Oleh: Prof Bambang Setiaji
(Universitas Muhammadiyah Kalimantan Timur)
Di tanah air sering kita jumpai amal jariyah luar biasa, seperti pondok pesantren gratis penghafal Alquran, rumah untuk anak yatim, dan sekolah untuk grass root. Amal jariyah ini sering surut dan bahkan mati seiring dengan meredupnya sumber dana, misalnya ketika sumber dana dipanggil kehadapan Ilahi, atau sebab lain.
Banyak penyelenggara amal jariyah tersebut memulai dengan mewakafkan harta tak bergerak, misalnya dengan mewakafkan tanah dan membangunkan gedungnya. Saat muwakif masih jaya baik umur maupun usahanya seringkali sangat megah. Sayang seiring dengan surutnya muwakif amal jariyah juga ikut surut di mana generasi beikut tidak bisa memberikan donasi sebaik para pendiri.
Operasinal amal jariyah pendidikan dan pengasuhan sangat penting dan lebih penting daripada gedung yang megah. Lebih baik gedung yang sederhana tetapi dengan operasional yang lebih besar sehingga para peserta didik atau peserta asuh mendapat asuhan yang lebih baik. Jangan dilupakan kesejahteraan para pengasuh, mereka orang orang yang iklas, tetapi fihak muwakif harus memikirkan beban ekonomi keluarganya.
Oleh sebab itu, setiap wakaf harta tidak bergerak berupa tanah dan gedung, hendaknya didampangi wakaf tunai untuk kelestarian amal jariyahnya, yaitu menopang operasional yang besar. Sumbangan masyarakat memang bisa dilakukan akan tetapi tidak bisa diandalakan stabilitasnya. Tentu saja sumbangan tersebut naik turun, dan pertumbuhan amal jariyah sejenis yang begitu cepat, sehingga banyak orang kaya yang semula menyumbang mendirikan sendiri amal jariyah serupa.
Persainagan untuk memperoleh donasi semakin ketat. Belum lagi banyak penumpang gelap yang membuat kegiatan palsu dengan tujuan menyerap donasi untuk kepentingan pribadi. Kepercayaan donatur menjadi meluntur sering sangat sulit membedakan mana asuhan dan pendidikan yang asli dan yang palsu. Dengan semakin ketatnya persaingan sumber dana amal jariyah maka semakin menguatkan para pendiri untuk mendampingi amal jariyah tidak bergeraknya denag wakaf tunai.

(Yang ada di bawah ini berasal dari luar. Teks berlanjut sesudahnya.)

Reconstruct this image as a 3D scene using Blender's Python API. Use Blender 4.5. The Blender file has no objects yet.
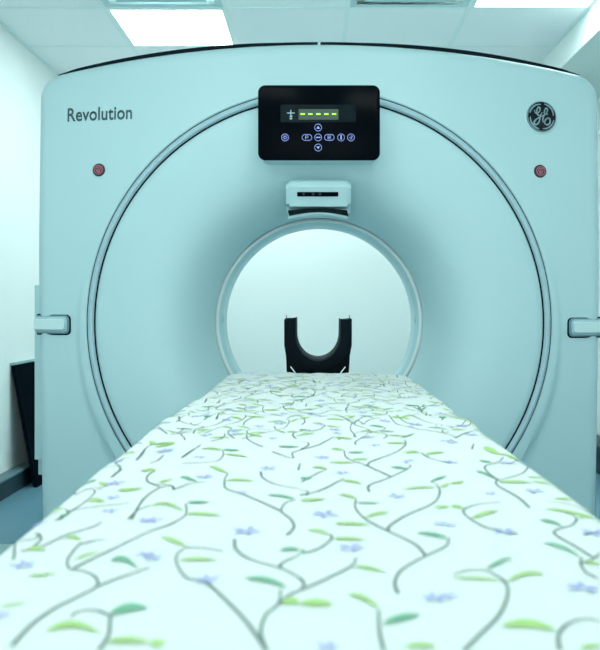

Wakaf tunai adalah wakaf berupa uang, disarankan untuk ditempatkan di deposito bank dan atau obligasi pemerintah serta tidak disarankan ditempatkan di saham mengingat stabilitasnya. Obligasi pemerintah yang tepat adalah sukuk negara, atau obligasi syariah yang sudah disediakan oleh pemerintah. Baik deposito dan obligasi pemerintah maka penyelenggara amal jariyah akan mendapat bagi hasil setiap bulan. Pemerintah seyogjanya memberikan pembebasan pajak 15 persen untuk deposito dan  obligasi tersebut. Aktifitas tersebut sangat membantu kualitas masyarakat yang seharusnya dibantu oleh negara, maka pembebasan pajak 15 persen kelompok ini adalah wajib. Sebagaimana pemerintah memberikan pembebasan untuk dana pensiun.
Berapa besar dana wakaf tunai perlu disediakan? Misalnya kebutuhan operasional per bulan yang ada sebesar 100 juta rupiah, dan bagi hasil sebulan 0,5 persen atau 6 persen setahun, maka besarnya wakaf tunai yang aman adalah sebesar dua kali lipat yang diperlukan sekarang atau sebesar 40 milyar. Dengan dana 40 milyar ditempatkan di deposito syariah dan dipinjamkan kepada pemerintah untuk infrastruktur maka bagi hasilnya akan berikisar 200 juta sebulan. Hasil 200 juta sebulan, maksimal boleh digunakan operasional adalah 100 juta sebulan dan sisanya dideposito dan dipinjamkan kembali kepada negara untuk memperbesar dana abadi. Hal ini disebabkan kenaikan harga harga dan gaji ke depan di mana setiap 10 tahun, kebutuhan operasional sudah dua kali lipat.
Demikianlah manajemen dasar pelestarian amal usaha jariyah pendidikan, panti asuhan, dan pondok pesantren yang sekarang menjamur dengan harapan ke depan tetap lestari untuk menjaga keseimbangan masyarakat yang makin maju.